The Fashion Act’s sponsors, along with supporters such as the New Standard Institute, said they were open to engaging with different stakeholders to develop a bill that fosters the most robust environmental and labor improvements. There’s plenty of time: the measure still has to wend its way through the Assembly and Senate committees for budget negotiations before a vote can be called, likely in late spring.

“We are glad to have engagement from a wide group of stakeholders related to the Fashion Sustainability and Social Accountability Act, as we work to craft legislation that has the greatest positive impact on the environment and the workers impacted by the global apparel industry,” Assemblywoman Kelles told Sourcing Journal. “We’ll be speaking in detail with the authors of this letter, and others who have reached out, to incorporate their concerns into a final bill, as is commonly the case with complex, groundbreaking legislation like the Fashion Act.”

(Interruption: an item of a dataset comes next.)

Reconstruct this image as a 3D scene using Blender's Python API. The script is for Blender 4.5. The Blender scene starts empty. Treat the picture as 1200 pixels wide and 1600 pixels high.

Senator Biaggi concurred, noting a “common goal” of ensuring that the Fashion Act “drives the most positive change for the people most impacted by the fashion industry,” she told Sourcing Journal. “Since announcing this bill, we are grateful for the attention and input we have received from all stakeholders, including those on this letter. The success of this legislation is dependent on a wide coalition of support, and we look forward to meeting with as many stakeholders as we can to advance the strongest piece of legislation that can be passed in New York.”